How's this for bad behavior: Matter of Callaghan, 42 B.R. 821 (Bkrtcy. Mich. 1984).

Tom takes his $20,000 motor home to Bob to have the brakes fixed in time for his vacation. Bob does not fix the brakes in time and Tom ends up storing the motor home at Bob's garage while Tom is away. Vandals break in and trash the motor home. Tom's insurance company arranges repairs but asks Tom to pay a $100 deductible. Bob takes $3,000 from the insurance company and spends it on his corporation's operating expenses. But Bob never makes the repairs. He then offers to waive storage fees for the motor home if Tom agrees to hire Bob to make the repairs. Tom does so. Once again, the repairs are not accomplished in time for Tom's vacation the following year. Tom suffers a work-related injury, is bedridden, and never pays the $100 he still owes Bob for work that Bob may (or may not) have done on the motor home.

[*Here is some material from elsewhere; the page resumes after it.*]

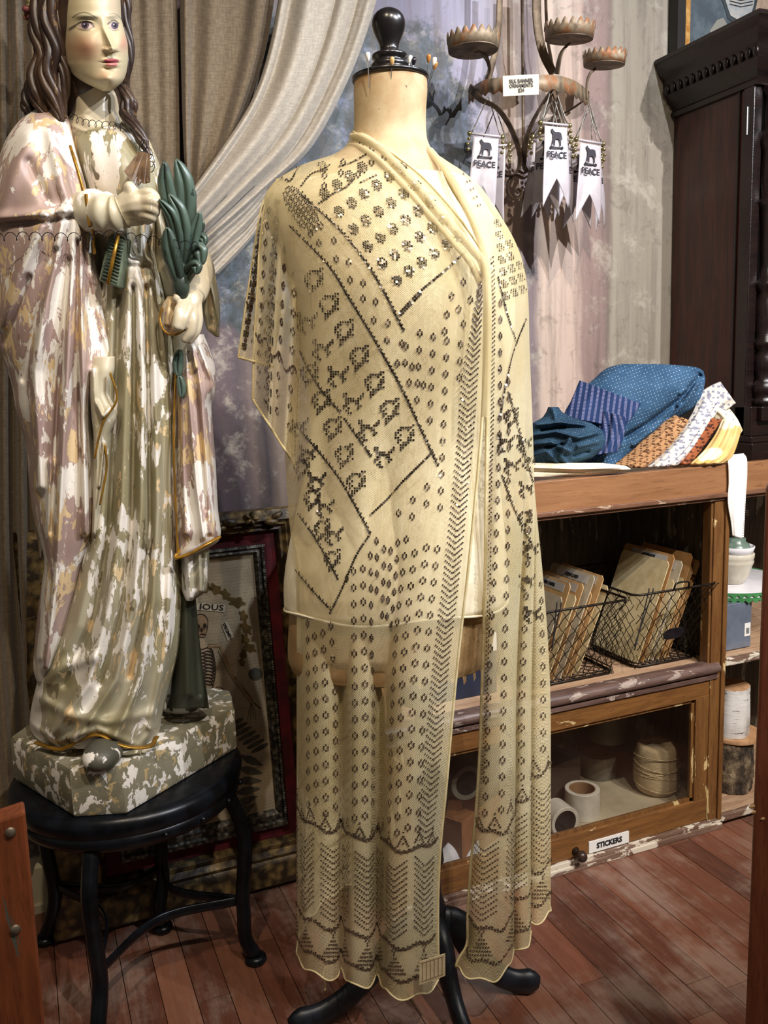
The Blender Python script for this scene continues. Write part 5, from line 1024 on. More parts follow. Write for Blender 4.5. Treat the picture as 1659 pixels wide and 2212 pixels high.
for a, b_ in (((304, 328), [(268, 370), (296, 388)]), ((306, 328), [(294, 386), (304, 396)]), ((312, 328), [(300, 392), (322, 394)]), ((318, 330), [(312, 384), (324, 392)])):
    m_ = MB(); p0 = atD(a[0]-6, a[1], 1.366); p1 = atD(a[0]+6, a[1]+2, 1.364); m_.prism([p0, p1, atD(*b_[1], 1.352), atD((b_[0][0]+b_[1][0])/2, max(b_[0][1], b_[1][1])+3, 1.345), atD(*b_[0], 1.35)], FH*.002); m_.build('petal', LEA, bl)
m_ = MB(); m_.tube(poly([atD(296, 384, 1.352), atD(290, 398, 1.35), atD(284, 410, 1.35)], 8), .0022, 6); m_.build('strap', simple('grey_strap', '8f8a8c', None, rough=.5), bl); m_ = MB(); m_.tube(poly([atD(304, 388, 1.35), atD(298, 400, 1.35), atD(294, 413, 1.35)], 8), .0022, 6); m_.build('strap', simple('grey_strap', '8f8a8c', None, rough=.5), bl)

# ================================================================== BLACK METAL STOOL
BM = simple('black_metal', '0a0c10', '14181f', 30, .3, metal=.35, bump=.08, bsc=120); scx, scy = .128, 1.585
stl = thing('stool', (scx, scy, 0), 'round black metal stool with curved legs carrying the plaster statue', 'stool')
m_ = MB(); m_.lathe([(.0001, .402), (.190, .402), (.200, .398), (.206, .388), (.204, .372), (.196, .36), (.190, .362), (.15, .372), (.0001, .372)], (scx, scy, 0), 56); smoothang(m_.build('seat', BM, stl), 60)
m_ = MB(); m_.lathe([(.180, .372), (.200, .366), (.200, .350), (.193, .340), (.180, .342)], (scx, scy, 0), 56); m_.build('seat_ring', BM, stl, smooth=True)
feet = [np.array([.322, 1.497, 0]), np.array([.022, 1.375, 0]), np.array([-.045, 1.735, 0]), np.array([.175, 1.672, 0])]
ctr = np.array([scx, scy, 0]); mids = []
for ft in feet:
    dv = ft-ctr; L = np.linalg.norm(dv); dv /= L; pr = [(.165, .36), (.185, .33), (.205, .27), (.203, .20), (.196, .14), (.196, .10), (L*.92, .05), (L, .012)]; q_ = 1. if L > .15 else .62; P_ = poly([ctr+dv*a*(q_ if a != L and a != L*.92 else 1.)+[0, 0, z] for a, z in pr], 30)
    m_ = MB(); m_.tube(P_, .0135, 12); lg = m_.build('leg', BM, stl, smooth=True); m_ = MB(); m_.lathe([(.0001, .0), (.018, 0), (.021, .006), (.019, .013), (.013, .016), (.0001, .017)], ft, 18); m_.build('rubber_foot', BM, lg, smooth=True); mids.append(ctr+dv*.190*q_+[0, 0, .128])
for a, b_ in ((0, 1), (0, 3), (2, 1), (2, 3)):
    mid = (mids[a]+mids[b_])/2; mid = mid+(ctr+[0, 0, .128]-mid)*.42; m_ = MB(); m_.tube(poly([mids[a], mid, mids[b_]], 24), .010, 8, flat=.35, up=(0, 0, 1)); m_.build('stretcher', BM, stl, smooth=True)
for k in range(5):
    a = -1.4+k*.35; p = ctr+np.array([.2025*math.cos(a), .2025*math.sin(a), .356]); m_ = MB(); m_.ball(p, .005, 6); m_.build('rivet', BM, stl, smooth=True)

# ================================================================== TEXTILES on the counter
def dots(name, c1, c2, dot, sc, rot=.5, kind='dot', th_=.16):
    t = NT(name); v = t.coord('UV', (1, 1, 1), (0, 0, rot)); base = t.mix(t.step(t.noise(t.coord('Object'), 12, 5), .35, .65), lin(c1), lin(c2))
    if kind == 'dot': m_ = t.step(t.voro(v, sc, rnd=.15), th_, th_-.05)
    elif kind == 'stripe': m_ = t.math('MULTIPLY', t.step(t.wave(v, sc, 0, 0, 'X'), .55, .7), t.step(t.wave(v, sc*4, 0, 0, 'Y'), .3, .5))
    else: m_ = t.math('MAXIMUM', t.math('MULTIPLY', t.step(t.wave(v, sc, 1.5, 1, 'X'), .6, .75), t.step(t.wave(v, sc*1.3, 1.5, 1, 'Y'), .35, .6)), t.step(t.voro(v, sc*1.6, rnd=.1), .2, .14))
    t.base(t.mix(m_, base, lin(dot))); t.pr(Roughness=.85); t.b.inputs['Specular IOR Level'].default_value = .15; t.bump(t.noise(t.coord('Object'), 90, 4), .3, .001); return t.m
BLUE = dots('indigo_dotted_cotton', '31506e', '436485', 'a9bccb', 44, .35); BLUE2 = dots('dark_indigo_cotton', '1f3549', '2c475c', '7f99a8', 70, .2); NAVY = dots('navy_striped_cotton', '1c2c50', '263a63', '77789a', 26, .25, 'stripe')
BRN = dots('brown_block_print', 'a67c56', 'b98f68', '5c3f2c', 30, .6, 'print'); WHP = dots('white_printed_cotton', 'd8d0c4', 'ebe6de', '8f8fa0', 24, .6, 'print'); RST = dots('rust_block_print', 'a3603c', '8a4c30', '4a2a20', 24, .6, 'print'); YEL = dots('ochre_cotton', 'd2a85c', 'e3c48c', 'f0e2c0', 12, .2, 'dot', .3); CRM = dots('cream_cotton', 'ded2b4', 'f0e8d2', '8b8f98', 60, .5)
def cloth(name, lb, fn, loc, group=None):
    t_ = thing(name, loc, lb, 'cloth', group); fn(t_); return t_
TG = 'folded cloths heaped on the counter'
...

Bob threatens to sell the motor home to cover Tom's $100 indebtedness. A court issues a restraining order to prevent Bob from selling the motor home.

Bob sells the motor home the next day for $500 to satisfy the contested $100 bill. We assume he kept the other $400.

You lawyers out there know that Bob's action isn't legal: he did not engage in a commercially reasonable sale, he converted the insurance company's money, he violated a restraining order, and (as a bailee) he was probably liable for the vandalism to Tom's motor home in the first place.

Most everyone would agree that in addition, Bob's actions were just not right.

My question is this: why did Bob do it? It's like the financial version of "suicide by cop." Big surprise: Bob went bankrupt. Bob denied any personal responsibility for the motor home incident because his garage was a corporation. The bankruptcy court opined that "the entire transaction, orchestrated by [Bob], smacks of a grudge match over a $100 insurance deductible balance." Id. at 826. Miffed, the bankruptcy court imposed a $20,796 (plus) judgment on Bob, personally.*

What can we take from this little episode beyond the black-letter-law lessons? Obviously this: not everyone is a rational-self-interested-actor, John Stuart Mill / Adam Smith - style.

Business owners have a duty to act ethically, regardless of the law. Business ethics ought to involve "doing good," not merely "not doing bad." Consider the following: the story of Tom and Bob is probably more complex than can be revealed in a bankruptcy court's opinion. What seems to be a grudge match could just as easily be explained by simple inattention: poor communication between Bob and his employees brought on by any of a number of factors. Acting ethically in Bob's situation would have meant taking affirmative action - to make sure his garage was secure, to buy appropriate insurance coverage, to communicate with his employees, to monitor their actions, and to delegate authority to a manager if necessary.

We need an ethical paradigm for "doing good" that includes the merely quotidian actions that Bob should have taken, without the suspect morality associated with "the work ethic."

* - The court found that Bob's personal participation in the intentional tort of conversion justified finding him personally liable, but the court goes on to talk about applicability of the remedy of piercing the corporate veil. Bob can't win under either theory.